Editor’s note: Lynne Van Dyke is principal at market research and consulting firm KS&R, Syracuse, N.Y. This is an edited version of a post that originally appeared here under the title, “Ideation and the hero’s journey.”
I love action movies. They don’t require a lot of higher-order thinking, and I am spared the angst of a romantic comedy. The action hero is a good guy – adept at one-liners, skilled in overcoming problems and ultimately victorious. While my husband complains that it’s obvious what is going to happen to Sylvester, Arnold and Liam, I embrace the predictability of the hero’s journey.
The hero’s journey is an archetypal narrative structure to describe the hero on an adventure. It was introduced by Joseph Campbell in The Hero with a Thousand Faces in 1949. This pattern is found in books, TV shows and movies. You know it … think Star Wars and Harry Potter. The hero begins in his or her ordinary world, receives a call to adventure, meets a mentor, crosses the threshold into the unknown, finds allies, confronts enemies, faces tests, encounters a major ordeal, has a setback and is ultimately victorious.

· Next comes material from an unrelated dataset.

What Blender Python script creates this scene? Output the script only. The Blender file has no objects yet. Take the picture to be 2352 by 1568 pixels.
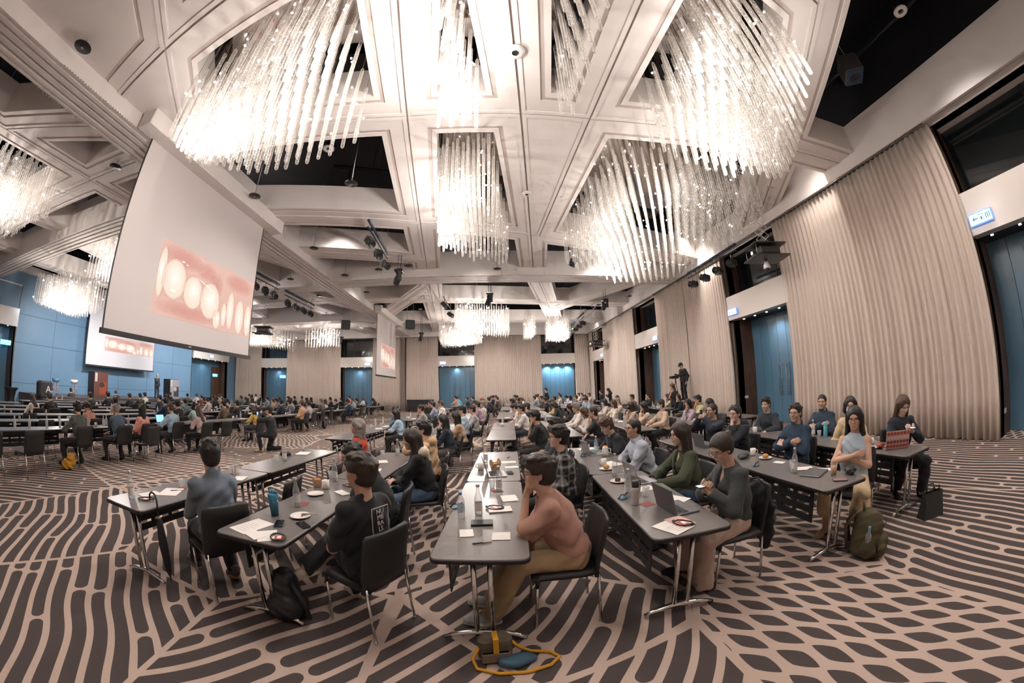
import bpy, math, random
import numpy as np
from mathutils import Vector, Matrix
PI = math.pi
SC = bpy.context.scene
COL = SC.collection
random.seed(7)
# ---------------------------------------------------------------- camera (fisheye lens)
def rot_m(yaw, pit, rol):
    cy, sy, cp, sp, cr, sr = math.cos(yaw), math.sin(yaw), math.cos(pit), math.sin(pit), math.cos(rol), math.sin(rol)
    return (np.array([[cy, -sy, 0], [sy, cy, 0], [0, 0, 1]]) @ np.array([[1, 0, 0], [0, cp, -sp], [0, sp, cp]])
            @ np.array([[cr, 0, sr], [0, 1, 0], [-sr, 0, cr]]))
RM = rot_m(-0.06867365, 0.13502879, 0.02966677)
CAM_H = 1.8
cd = bpy.data.cameras.new('camera'); cam = bpy.data.objects.new('camera', cd); COL.objects.link(cam)
cd.type = 'PANO'; cd.panorama_type = 'FISHEYE_LENS_POLYNOMIAL'
cd.sensor_fit = 'HORIZONTAL'; cd.sensor_width = 36.0; cd.sensor_height = 24.0
mm = 36.0 / 2.352
cd.fisheye_fov = PI * 1.3
cd.fisheye_polynomial_k0 = 0.0; cd.fisheye_polynomial_k1 = -1.23240918 / mm; cd.fisheye_polynomial_k2 = 0.0
cd.fisheye_polynomial_k3 = 0.06715334 / mm ** 3; cd.fisheye_polynomial_k4 = 0.0
cd.clip_start = 0.05; cd.clip_end = 200
X, Y, Z = RM[:, 0], RM[:, 2], -RM[:, 1]
cam.matrix_world = Matrix(((X[0], Y[0], Z[0], 0), (X[1], Y[1], Z[1], 0), (X[2], Y[2], Z[2], CAM_H), (0, 0, 0, 1)))
SC.camera = cam
# ---------------------------------------------------------------- world, exposure, render quality
w = bpy.data.worlds.new('world'); SC.world = w; w.use_nodes = True
w.node_tree.nodes['Background'].inputs[0].default_value = (0.02, 0.02, 0.025, 1)
vs = SC.view_settings
vs.view_transform = 'Standard'; vs.look = 'None'; vs.gamma = 1.0; vs.use_curve_mapping = False
vs.exposure = 0.5
cy = SC.cycles
cy.use_denoising = True
try: cy.denoiser = 'OPENIMAGEDENOISE'
except Exception: pass
cy.use_adaptive_sampling = True; cy.adaptive_threshold = 0.12; cy.adaptive_min_samples = 12
cy.max_bounces = 6; cy.diffuse_bounces = 3; cy.glossy_bounces = 3; cy.transmission_bounces = 4; cy.transparent_max_bounces = 16
cy.sample_clamp_indirect = 4.0; cy.sample_clamp_direct = 0.0; cy.caustics_reflective = False; cy.caustics_refractive = False
# ---------------------------------------------------------------- lights of the hall
WARM = (1.0, 0.91, 0.855)
def lamp(name, kind, loc, energy, color=WARM, radius=0.2, rot=None, spot=None, blend=1.0):
    l = bpy.data.lights.new(name, kind); o = bpy.data.objects.new(name, l); COL.objects.link(o)
    l.energy = energy; l.color = color; o.location = loc
    if kind in ('POINT', 'SPOT'): l.shadow_soft_size = radius
    if kind == 'AREA': l.shape = 'DISK'; l.size = radius * 2
    if rot: o.rotation_euler = rot
    if spot: l.spot_size = spot; l.spot_blend = blend
    return o
CH_E = 210.0      # one chandelier lamp
DL_E = 520.0      # one recessed downlight
DOWNLIGHTS = [(8.5, 6.9), (8.3, 5.6), (7.9, 1.0), (-4.4, 7.6), (-4.2, 1.2), (-5.3, 11.2), (5.2, 13.9), (-0.3, 13.4), (8.6, 12.6), (3.6, -0.6), (-1.0, -1.8), (-5.6, -1.5), (6.8, -3.2),
              (-5.9, 17.6), (-5.4, 27.5), (0.0, 17.2), (0.6, 29.0), (7.6, 18.6), (8.2, 28.5), (6.6, 24.0),
              (-9.6, 3.0), (-9.7, 11.0), (-12.4, 9.6), (-22.5, 9.6), (-23.6, 13.0), (-15.0, 13.2), (-10.2, 18.2), (-15.4, 18.5), (-21.0, 18.0), (-10.3, 28.3), (-15.4, 27.6), (-23.0, 25.0), (-11.6, 2.2), (-19.0, 2.2)]
for i, (x, y) in enumerate(DOWNLIGHTS):
    lamp('downlight_lamp', 'SPOT', (x, y, 8.0), DL_E, WARM, 0.16, None, math.radians(112), 1.0)
# stage wash on the blue wall
for y, e in ((12.0, 500), (17.5, 350), (23.0, 600)):
    o = lamp('stage_wash', 'SPOT', (-19.0, y, 6.7), e * 3.4, (0.86, 0.92, 1.0), 0.1, None, math.radians(80), 0.9)
    d = Vector((-26.9, y + 1.0, 2.6)) - Vector(o.location); o.rotation_euler = d.to_track_quat('-Z', 'Y').to_euler()

# ---------------------------------------------------------------- mesh helpers
def tag(o, label=None, cat=None, group=None, kind=None):
    if label: o['label'] = label
    if cat: o['category'] = cat
    if group: o['group'] = group
    if kind: o['kind'] = kind
    return o
def link(name, me, mat=None, parent=None, loc=None):
    o = bpy.data.objects.new(name, me); COL.objects.link(o)
    if mat is not None:
        for m in (mat if isinstance(mat, (list, tuple)) else [mat]): me.materials.append(m)
    if parent is not None: o.parent = parent
    if loc is not None: o.location = loc
    return o
def empty(name, loc=(0, 0, 0), rz=0.0):
    o = bpy.data.objects.new(name, None); COL.objects.link(o); o.location = loc; o.rotation_euler = (0, 0, rz)
    o.empty_display_size = 0.05
    return o
def inst(name, me, parent=None, loc=(0, 0, 0), rz=0.0):
    o = bpy.data.objects.new(name, me); COL.objects.link(o); o.parent = parent; o.location = loc; o.rotation_euler = (0, 0, rz)
    return o
def copy_tree(o, parent=None):
    c = o.copy(); COL.objects.link(c); c.parent = parent
    for ch in o.children: copy_tree(ch, c)
    return c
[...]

The hero’s journey is a great innovation tool that can be coupled with storyboarding in qualitative research to help participants define and describe the path toward a goal – and the ideal experience along the way. (The example below shows a storyboard created by married Millennials tasked with creating the ideal house hunting experience.)
How it works
Participants work in small groups. Each group receives a:
- storyboard with a start frame and an end frame;
- persona sketch of the target market customer – consisting of two-to-three sentences profiling the hero to give context but not narrow participants’ thinking or create false impressions; and
- a big idea starting point that is the driver of the journey.

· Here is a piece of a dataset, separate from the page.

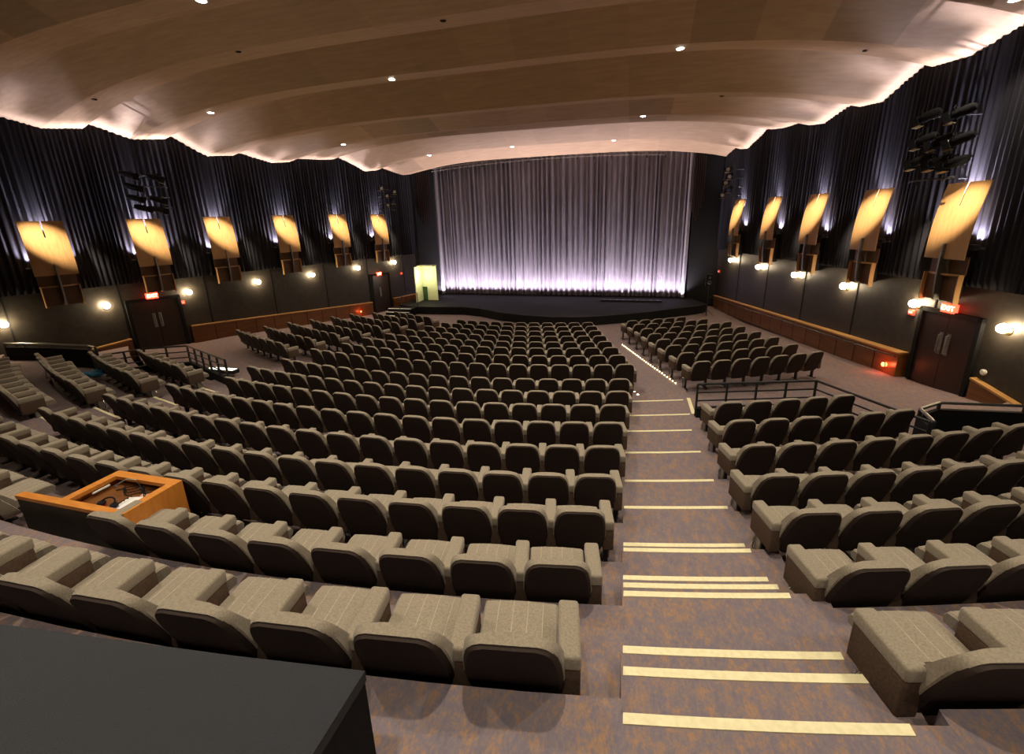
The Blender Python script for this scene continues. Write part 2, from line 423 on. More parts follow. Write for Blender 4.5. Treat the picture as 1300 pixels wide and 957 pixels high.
# proscenium returns
mb = MB()
mb.prism([(-9.3, 26.05), (-8.6, 26.25), (-7.55, 27.0), (-7.6, 27.3), (-13, 27.5), (-13, 26.3)], -5.4, 5.6, M['black'])
struct(mb.build('wall_proscenium_left'))
mb = MB(); mb.prism([(9.55, 26.75), (8.05, 26.8), (8.0, 27.1), (12, 27.5), (12, 26.8)], -5.4, 5.6, M['black'])
struct(mb.build('wall_proscenium_right'))
# thin joints between the lower wall panels: battens with their own name
jn = 0
for side, fr, y0, y1 in (('left', frameL, 3.3, 26), ('right', frameR, 5, 26.5)):
    y = y0
    while y < y1:
        mb = MB(); mb.box(0, .012, -.02, .02, -4.3, -1.72, M['black'], fr(y)); jn += 1
        struct(mb.build(f'trim_{jn}')); y += 2.72
# ---- drapes on the walls
def drape(name, label, fr, y0, y1, z0, z1, sgn, cat='curtain'):
    mb = MB(); L = y1 - y0; n = int(L / .017); rowsz = [z0, z0 + .5, (z0 + z1) / 2, z1]
    rnd = random.Random(5 if sgn > 0 else 9); ph = 0; P = [[] for _ in rowsz]; y = y0
    ph = 0; w = .13
    amp = .04
    for i in range(n + 1):
        y = y0 + L * i / n
        ph += (L / n) / w * 2 * PI
        if ph > 2 * PI: ph -= 2 * PI; w = rnd.uniform(.09, .20); amp = rnd.uniform(.02, .055)
        for r, z in enumerate(rowsz):
            o_ = .11 + amp * math.sin(ph + .35 * r) * (1 - .12 * r) + .02 * math.sin(y * 3.1 + r)
            P[r].append((fr(y) @ Vector((o_, 0, z)))[:])
    mb.grid(P, M['drape'])
    o = mb.build(name, smooth=True); tag(o, label, cat); return o
def seg(fr, nm, label, y0, y1, zlo, sgn): return drape(nm, label, fr, y0, y1, zlo, 4.6, sgn)
seg(frameL, 'wall_drape', 'long black pleated drape covering the upper left wall', -4.1, 26.2, -1.70, 1)
seg(frameR, 'wall_drape', 'long black pleated drape covering the upper right wall', -4.1, 26.8, -1.72, -1)

# ---- stage curtain
def stage_curtain():
    A = Vector((-7.62, 27.45, 0)); B = Vector((7.95, 27.0, 0)); d = (B - A); L = d.length; d.normalize(); nrm = Vector((d.y, -d.x, 0))
    t = thing('stage_curtain', 'full width lavender grey pleated curtain lit from below across the stage', 'curtain', (A + B)[:2] and ((A + B) / 2 + Vector((0, 0, -4.5))))
    off = (A + B) / 2 + Vector((0, 0, -4.5))
    rnd = random.Random(3); mb = MB(); n = 1500; zs = [-4.45, -4.1, -2, .5, 3.0, 3.95]; P = [[] for _ in zs]; ph = 0; w = .22; amp = .06
    for i in range(n + 1):
        s = L * i / n; ph += L / n / w * 2 * PI
        if ph > 2 * PI: ph -= 2 * PI; w = rnd.uniform(.14, .40); amp = rnd.uniform(.05, .13)
        for r, z in enumerate(zs):
            q = A + d * s + nrm * (amp * math.sin(ph + .12 * r) * (1.05 - .09 * r) + .1)
            P[r].append((q.x - off.x, q.y - off.y, z - off.z))
    mb.grid(P, M['front']); mb.build('cloth', t, smooth=True)
    for (s0, s1, lb) in ((.0, .30, 'plain pale edge band'), (L - .24, L - .05, 'narrow pale edge band')):
        mb = MB(); Pq = []
        for s in (s0, (s0 + s1) / 2, s1):
            q = A + d * s + nrm * (.30 + (.03 if s not in (s0, s1) else 0)); Pq.append([(q.x - off.x, q.y - off.y, z - off.z) for z in (-4.45, 3.9)])
        mb.grid(Pq, M['curtedge']); e = mb.build('edge_band', t); e['label'] = lb
    return A, B, d, nrm
cA, cB, cdv, cn = stage_curtain()

# ---- stage
st = MB()
front = [(-8.6, 23.2), (-7.4, 22.6), (-4.3, 22.75), (-3.2, 22.4), (-1.6, 21.4), (-.3, 20.95), (1.1, 20.7), (2.3, 20.8), (3.4, 21.15), (4.5, 21.7), (5.65, 22.4), (7.0, 23.4), (8.3, 24.3), (8.9, 25.0)]
st.prism(front + [(8.3, 26.7), (7.9, 27.3), (7.9, 29), (-7.5, 29), (-7.5, 27.2), (-8.6, 26.2)], -5.0, -4.5, M['stageblack'])
stg = thing('stage', 'low black stage platform with bowed front edge below the curtain', 'stage', (0, 24, -4.95))
for v in range(len(st.v)): x, y, z = st.v[v]; st.v[v] = (x, y - 24, z + 4.95)
st.build('platform', stg)
mb = MB(); mb.tube([(x, y - 24, .45) for x, y in front], .02, M['iron']); e = mb.build('edge_trim', stg)
for (x, y, l, lb) in ((4.9, 25.3, 3.4, 'long low black floor batten on the right of the stage'),):
    mb = MB(); mb.rbox(-l / 2, l / 2, -.06, .06, 0, .10, .02, M['iron']); 
    for q in range(9): mb.lathe([(.03, 0), (.03, .03)], M['steel'], Matrix.Translation((-l / 2 + .2 + q * .37, 0, .10)))
    tag(mb.build('light_batten', loc=(x, y, -4.5)), lb, 'light batten')
# small steps and handrail at the stage's left
t = thing('stage_steps', 'small pale edged steps with a bent handrail at the left stage corner', 'steps', (-7.7, 21.75, -4.95))
for q in range(3):
    mb = MB(); mb.box(-.9, .55, -.5 + q * .28, -.22 + q * .28 + .3, 0, .15 * (q + 1), M['black']); tr = mb.build('tread', t)
    mb = MB(); mb.box(-.9, .55, -.5 + q * .28, -.40 + q * .28, .15 * (q + 1) + .001, .15 * (q + 1) + .012, M['paper']); mb.build('edge', tr)
mb = MB(); mb.tube([(.1, -.35, .3), (.1, -.35, 1.0), (.2, -.15, 1.25), (.55, .35, 1.35), (.75, .6, 1.3), (.75, .6, .45)], .022, M['iron']); mb.build('handrail', t)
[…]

Participants work together to create a narrative that describes and explains:
- the hero’s train of thought (to reveal his/her goals, wants/needs and expectations);
- what the hero says;
- what others around the hero say (internal and external to the company);
- scenarios/circumstances that the hero finds himself in;
- pain points, frustrations and barriers; and
- key moments and advisors, services, products and tools that help the hero to succeed.
To ensure that the vision and journey portrayed on the storyboard are meaningful and powerful, here are a few tips for the facilitator working to help participants:
- Adhere to the ground rules: facilitators should be fun, permissive, non-threatening and withholding of any judgment/criticism. Embrace the unexpected – no idea is too out there or insignificant!
- Think about and record the touch points, moments and events of the experience: triggers, decisions, actions and changes in functional/emotional states (who, what, when, where and why).
- Identify and describe what needs to be true or what would solve problems and overcome barriers (sentence completion for “I wish…” and “It would be great if…”).
- Draw talk, thought and heart bubbles to indicate what is going on inside the hero’s head and his or her reactions and emotional state. Simple iconography like smiley faces and angry faces make the story come alive.
- Make sure that the journey has a happy ending! What does success look like? What does it really mean? What are the functional and emotional benefits?